Of course, surveys measure feelings and intentions, not actual activity. But pretty much every consumer indicator has continued to tick up through the first few months of 2013—all in the face of higher taxes. Home sales and auto sales have risen smartly in the first two months of the year. Overall retail sales in January and February were up 4.3 percent from the first two months of 2012. The ICSC/Goldman Sachs index of chain-store sales has been chugging along.

Sure, Walmart has complained of poor sales. “Where are all the customers? And where is their money?” read a plaintive internal Walmart email that surfaced in February. But Walmart has been struggling for the last several years, before and after the tax cut, as its core consumers cope with low wages. And as Renee Dudley at Bloomberg reported Tuesday, another factor may be at work. Her article argues that the company has scrimped so much on labor and labor costs that its shelves aren’t sufficiently stocked. And that is pushing customers to take their money elsewhere.

If anything, the economy on the whole has been strengthening since January 1. The forecasting firm Macroeconomic Advisers now says the U.S. economy, which grew at an anemic pace in the fourth quarter, is expanding at a 3.2 percent rate in the first quarter—and that includes the initial effects of the sequester.

How can this be? Well, the payroll tax increase is a somewhat sneaky one. The difference shows up in a slightly lower amount credited to bank accounts every two weeks. And while a payroll reduction of $50 every two weeks is meaningful for many people, most workers are accustomed to changes in their net pay—due to the cost of benefits, changes in retirement account contributions, increases in state and local taxes, or deductions for other items like commuter tickets. Meanwhile, the very wealthy who have been hit with higher taxes can easily weather the storm. If you have an annual salary of $1 million, your biweekly paycheck will be about $38,000. Whether you wind up with $20,000 after taxes and deductions every two weeks or with $19,000 after taxes and deductions every two weeks won’t put much of a crimp in your day.

On the whole, however, the good things happening in the economy are more powerful than the drag of higher taxes. Nearly 2 million more people are working today than there were a year ago. Companies are adding new jobs to their payrolls at a rate of 50,000 per week. Salaries and wages are up about 2 percent over the past year. So for most employees, the higher payroll tax means they’re basically earning the same amount they were a year ago. And people are generally feeling more wealthy thanks to the soaring stock market and rising housing market.

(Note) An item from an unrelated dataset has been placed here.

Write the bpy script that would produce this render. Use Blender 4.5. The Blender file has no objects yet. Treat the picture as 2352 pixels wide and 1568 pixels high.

There’s no question that the higher tax rates are taking more money out of the pockets of individuals. Revenues are flooding into the Treasury Department. In the first two months of 2012, Treasury collected $394 billion in cash, up from $337 billion in the first two months of 12—an increase of $57 billion, or nearly 17 percent. That trend has continued through March, according to the Daily Treasury Statement. But so far, at least, American consumers apparently have more than enough money coming in, or saved in the bank, to keep spending.